The theoretical foundations, institutional details, and practical applications of options trading: various pricing models and their development; in-depth examination of the use of options as speculative, hedging, investment, and arbitrage tools; the role of options with respect to the proper functioning of the modern market economy. The central focus is on stock options.

Prerequisite: GBF 210

GBF 437 International Commodities Trading (3 Credits)

This course looks in detail at derivatives used to conduct commodity trade across international markets. Such derivatives include options, futures, forwards, swaps, and spots. This course also focuses on risk management, and uses mathematical models to set conditions for minimum risk and to predict relevant variables important to such trade.

Prerequisite: GBF 210

GBF 481 Independent Study in Finance (3 Credits)

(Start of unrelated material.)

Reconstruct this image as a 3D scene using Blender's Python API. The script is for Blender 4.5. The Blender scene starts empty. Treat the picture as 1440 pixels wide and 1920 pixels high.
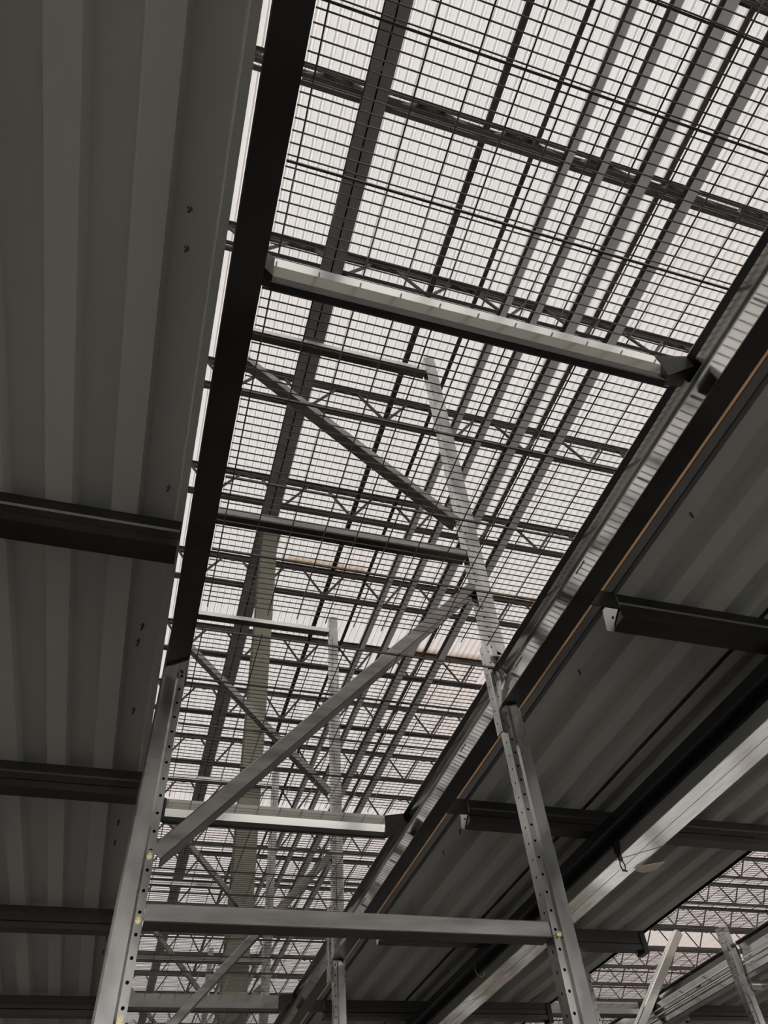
import bpy, bmesh, math, random
from mathutils import Vector, Matrix
random.seed(7)
scene = bpy.context.scene

# ------------------------------------------------------------------ scale
S = 1.56          # metres per layout unit (height of the shelf beams above the camera = 1)
CZ = 1.5          # camera height above the floor
GZ = -CZ / S      # floor in layout units
R = 6.0           # roof deck height in layout units

# ------------------------------------------------------------------ camera
cam = bpy.data.cameras.new('camera')
cam.sensor_fit = 'VERTICAL'
cam.sensor_height = 24.0
cam.lens = 1344.92 / 1920 * 24.0
cam.clip_start = 0.02
cam.clip_end = 300
co = bpy.data.objects.new('camera', cam)
scene.collection.objects.link(co)
M = Matrix(((0.95667841, -0.17340387, -0.23387499),
            (-0.2832283, -0.74036103, -0.6096288),
            (-0.06743994, 0.64945873, -0.7574003)))
co.matrix_world = Matrix.Translation((0, 0, CZ)) @ M.to_4x4()
scene.camera = co

# ------------------------------------------------------------------ light
w = bpy.data.worlds.new('World')
scene.world = w
w.use_nodes = True
bg = w.node_tree.nodes['Background']
bg.inputs[0].default_value = (1.0, 0.985, 0.965, 1)
bg.inputs[1].default_value = 3.25
scene.view_settings.view_transform = 'Standard'
scene.view_settings.look = 'None'
scene.view_settings.gamma = 1
scene.view_settings.exposure = 0.0
scene.view_settings.use_curve_mapping = False
scene.cycles.max_bounces = 10
scene.cycles.diffuse_bounces = 6
scene.cycles.glossy_bounces = 5
scene.cycles.transmission_bounces = 6

# ------------------------------------------------------------------ materials
def newmat(name):
    m = bpy.data.materials.new(name)
    m.use_nodes = True
    nt = m.node_tree
    return m, nt, nt.nodes['Principled BSDF']

def noise_color(nt, scale, c1, c2, lo=0.35, hi=0.65, stretch=(1, 1, 1), detail=4):
    tc = nt.nodes.new('ShaderNodeTexCoord')
    mp = nt.nodes.new('ShaderNodeMapping')
    mp.inputs['Scale'].default_value = stretch
    nz = nt.nodes.new('ShaderNodeTexNoise')
    nz.inputs['Scale'].default_value = scale
    nz.inputs['Detail'].default_value = detail
    cr = nt.nodes.new('ShaderNodeValToRGB')
    cr.color_ramp.elements[0].position = lo
    cr.color_ramp.elements[0].color = (*c1, 1)
    cr.color_ramp.elements[1].position = hi
    cr.color_ramp.elements[1].color = (*c2, 1)
    nt.links.new(tc.outputs['Object'], mp.inputs[0])
    nt.links.new(mp.outputs[0], nz.inputs['Vector'])
    nt.links.new(nz.outputs['Fac'], cr.inputs[0])
    return cr, nz, tc

def metal(name, c1, c2, rough=0.35, metallic=1.0, scale=6, stretch=(1, 1, 1), rvar=0.1, holes=None):
    m, nt, p = newmat(name)
    cr, nz, tc = noise_color(nt, scale, c1, c2, stretch=stretch)
    mr = nt.nodes.new('ShaderNodeMapRange')
    mr.inputs['To Min'].default_value = rough - rvar
    mr.inputs['To Max'].default_value = rough + rvar
    nt.links.new(nz.outputs['Fac'], mr.inputs['Value'])
    nt.links.new(mr.outputs[0], p.inputs['Roughness'])
    p.inputs['Metallic'].default_value = metallic
    col = cr.outputs[0]
    if holes:
        # regularly punched holes along the post's height: dark openings in the steel
        pitch, rad, centres = holes
        sx = nt.nodes.new('ShaderNodeSeparateXYZ')
        nt.links.new(tc.outputs['Object'], sx.inputs[0])
        def mth(op, a, b=None):
            n = nt.nodes.new('ShaderNodeMath')
            n.operation = op
            for i, v in enumerate((a, b)):
                if v is None: continue
                if isinstance(v, (int, float)): n.inputs[i].default_value = v
                else: nt.links.new(v, n.inputs[i])
            return n.outputs[0]
        zz = mth('SUBTRACT', mth('MODULO', sx.outputs[2], pitch), pitch / 2)
        tot = None
        for ax, cval in centres:
            d = mth('SUBTRACT', sx.outputs[ax], cval)
            dist = mth('SQRT', mth('ADD', mth('MULTIPLY', d, d), mth('MULTIPLY', zz, zz)))
            hole = mth('LESS_THAN', dist, rad)
            tot = hole if tot is None else mth('MAXIMUM', tot, hole)
        mx = nt.nodes.new('ShaderNodeMix')
        mx.data_type = 'RGBA'
        nt.links.new(tot, mx.inputs['Factor'])
        nt.links.new(col, mx.inputs['A'])
        mx.inputs['B'].default_value = (0.01, 0.01, 0.01, 1)
        col = mx.outputs['Result']
    nt.links.new(col, p.inputs['Base Color'])
    return m

def paint(name, c1, c2=None, rough=0.6, scale=3, stretch=(1, 1, 1), spec=0.5):
    m, nt, p = newmat(name)
    cr, nz, tc = noise_color(nt, scale, c1, c2 or c1, stretch=stretch)
    nt.links.new(cr.outputs[0], p.inputs['Base Color'])
    p.inputs['Roughness'].default_value = rough
    p.inputs['Specular IOR Level'].default_value = spec
    return m

M_galv = metal('galvanised_steel', (0.42, 0.42, 0.41), (0.60, 0.60, 0.585), 0.24, scale=5, rvar=0.07)
M_beam = metal('galvanised_beam', (0.40, 0.40, 0.40), (0.62, 0.615, 0.59), 0.13, scale=3, rvar=0.04)
M_brace = metal('brace_steel', (0.24, 0.232, 0.225), (0.38, 0.37, 0.355), 0.34, scale=4, stretch=(1, 1, 6), rvar=0.08)
M_cross = metal('crossbar_steel', (0.93, 0.94, 0.90), (0.97, 0.975, 0.95), 0.16, scale=4, rvar=0.04)
M_joist = metal('deck_joist_steel', (0.055, 0.053, 0.051), (0.09, 0.087, 0.084), 0.42, scale=3, stretch=(.3, 1, 1))
M_shaded = metal('shaded_underside_steel', (0.07, 0.067, 0.065), (0.11, 0.105, 0.10), 0.35, scale=3)  # darkened steel: shade under flanges and lips is put into the colour
M_topboard = paint('floor_board', (0.33, 0.31, 0.28), (0.40, 0.38, 0.34), 0.7, scale=2)
M_wire = metal('mesh_wire', (0.12, 0.115, 0.105), (0.18, 0.172, 0.16), 0.33, scale=2)
M_post = metal('punched_upright_steel', (0.30, 0.30, 0.30), (0.56, 0.555, 0.54), 0.30, scale=4, stretch=(2, 2, 1), rvar=0.10)
M_roofsteel = paint('roof_steel', (0.12, 0.115, 0.12), (0.17, 0.165, 0.175), 0.55, scale=2)
M_joistroof = paint('roof_joist_paint', (0.055, 0.05, 0.05), (0.085, 0.075, 0.075), 0.5, scale=2)
M_strip = paint('grey_strut', (0.50, 0.49, 0.52), (0.58, 0.57, 0.59), 0.4, scale=2)
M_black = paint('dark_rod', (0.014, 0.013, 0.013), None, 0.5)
M_column = paint('column_paint', (0.22, 0.21, 0.165), (0.30, 0.285, 0.235), 0.6, scale=1.5, stretch=(1, 1, .4))
M_deck = paint('deck_underside', (0.50, 0.51, 0.475), (0.58, 0.58, 0.54), 0.5, scale=1.2, stretch=(2, .4, 1))
M_wood = paint('plywood_edge', (0.66, 0.32, 0.10), (0.85, 0.50, 0.20), 0.7, scale=4)
M_floor = paint('concrete', (0.14, 0.137, 0.133), (0.19, 0.187, 0.18), 0.7, scale=1.5)
M_bounce = paint('bounce_ground', (0.56, 0.55, 0.53), (0.62, 0.61, 0.59), 0.8, scale=.5)  # unseen pale ground outside, added to bounce daylight up under the decks
M_wall = paint('wall_panel', (0.62, 0.60, 0.56), (0.70, 0.68, 0.64), 0.7, scale=.6)
M_fix = paint('fixture_face_reflections', (0.27, 0.22, 0.165), (0.82, 0.73, 0.61), 0.22, scale=6.5, stretch=(1.4, .6, 1))  # marbled tones paint reflections onto the fitting's underside
M_fixside = paint('fixture_side', (0.20, 0.205, 0.18), (0.27, 0.27, 0.24), 0.35, scale=2)
M_track = paint('black_track', (0.012, 0.012, 0.013), None, 0.35)
M_bolt = metal('zinc_bolt', (0.75, 0.66, 0.38), (0.9, 0.82, 0.55), 0.25, scale=20)
M_screw = paint('dark_screw', (0.05, 0.05, 0.045), None, 0.5)
M_tag = paint('paper_tag', (0.85, 0.72, 0.50), (0.95, 0.84, 0.64), 0.5, scale=8)
M_rust = paint('rusty_steel', (0.09, 0.045, 0.025), (0.05, 0.035, 0.03), 0.7, scale=5)

# roof deck: thin light panels that let daylight through
M_roof, nt, p = newmat('translucent_roof_panel')
tc = nt.nodes.new('ShaderNodeTexCoord')
nz = nt.nodes.new('ShaderNodeTexNoise')
nz.inputs['Scale'].default_value = 0.14
nz.inputs['Detail'].default_value = 5
nt.links.new(tc.outputs['Object'], nz.inputs['Vector'])
cr = nt.nodes.new('ShaderNodeValToRGB')
cr.color_ramp.elements[0].position = 0.38
cr.color_ramp.elements[0].color = (0.80, 0.80, 0.79, 1)
cr.color_ramp.elements[1].position = 0.62
cr.color_ramp.elements[1].color = (0.83, 0.785, 0.76, 1)
geo = nt.nodes.new('ShaderNodeNewGeometry')
sp = nt.nodes.new('ShaderNodeSeparateXYZ')
nt.links.new(geo.outputs['Position'], sp.inputs[0])
cr.color_ramp.elements[0].position = 0.30
cr.color_ramp.elements[1].position = 0.75
cr.color_ramp.elements[1].color = (0.84, 0.755, 0.73, 1)
# the deck colour turns pinker towards the right-hand side of the hall
mrx = nt.nodes.new('ShaderNodeMapRange')
mrx.inputs['From Min'].default_value = 2.5
mrx.inputs['From Max'].default_value = 7.5
mrx.inputs['To Min'].default_value = -0.12
mrx.inputs['To Max'].default_value = 0.06
nt.links.new(sp.outputs[0], mrx.inputs['Value'])
adx = nt.nodes.new('ShaderNodeMath')
nt.links.new(nz.outputs['Fac'], adx.inputs[0]); nt.links.new(mrx.outputs[0], adx.inputs[1])
nt.links.new(adx.outputs[0], cr.inputs[0])
# rust stains along two joist lines (world-fixed marks)
def vmath(op, a, b=None):
    n = nt.nodes.new('ShaderNodeMath')
    n.operation = op
    for i, v in enumerate((a, b)):
        if v is None: continue
        if isinstance(v, (int, float)): n.inputs[i].default_value = v
        else: nt.links.new(v, n.inputs[i])
    return n.outputs[0]
n2 = nt.nodes.new('ShaderNodeTexNoise')
n2.inputs['Scale'].default_value = 2.6
nt.links.new(geo.outputs['Position'], n2.inputs['Vector'])
stain = None
for (y0, x0, x1, wd) in ((0.972 * R, 0.14 * R, 0.34 * R, .10), (1.17 * R, .12 * R, .3 * R, .09), (1.19 * R, .45 * R, .75 * R, .12), (0.98 * R, .55 * R, .72 * R, .09)):
    a = vmath('SUBTRACT', 1.0, vmath('DIVIDE', vmath('ABSOLUTE', vmath('SUBTRACT', sp.outputs[1], (y0 - .03) * S)), wd * S))
    cx, hw = (x0 + x1) / 2 * S, (x1 - x0) / 2 * S
    b = vmath('SUBTRACT', 1.0, vmath('DIVIDE', vmath('ABSOLUTE', vmath('SUBTRACT', sp.outputs[0], cx)), hw))
    n_ = vmath('MULTIPLY', vmath('MINIMUM', vmath('MAXIMUM', a, 0), 1), vmath('MINIMUM', vmath('MULTIPLY', vmath('MAXIMUM', b, 0), 3), 1))
    stain = n_ if stain is None else vmath('MAXIMUM', stain, n_)
stain = vmath('MULTIPLY', stain, vmath('MINIMUM', vmath('MULTIPLY', n2.outputs['Fac'], 1.7), 1.0))
mx = nt.nodes.new('ShaderNodeMix')
mx.data_type = 'RGBA'
nt.links.new(stain, mx.inputs['Factor'])
nt.links.new(cr.outputs[0], mx.inputs['A'])
mx.inputs['B'].default_value = (0.42, 0.25, 0.10, 1)
df = nt.nodes.new('ShaderNodeBsdfDiffuse')
tl = nt.nodes.new('ShaderNodeBsdfTranslucent')
ms = nt.nodes.new('ShaderNodeMixShader')
ms.inputs[0].default_value = 0.22
nt.links.new(mx.outputs['Result'], df.inputs[0])
nt.links.new(mx.outputs['Result'], tl.inputs[0])
nt.links.new(df.outputs[0], ms.inputs[1])
nt.links.new(tl.outputs[0], ms.inputs[2])
nt.links.new(ms.outputs[0], nt.nodes['Material Output'].inputs[0])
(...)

This course looks in detail at derivatives used to conduct commodity trade across international markets. Such derivatives include options, futures, forwards, swaps, and spots. This course also focuses on risk management, and uses mathematical models to set conditions for minimum risk and to predict relevant variables important to such trade.

Prerequisite: GBF 210.

GBF 498 Internship in Finance (3 Credits)

Seniors majoring in Economics and Finance can register for academic credit for field experience with business or government agencies in the greater New York area. Students will work under the supervision of a faculty member.

Prerequisite: Senior status, GPA of 2.5 in major and departmental permission.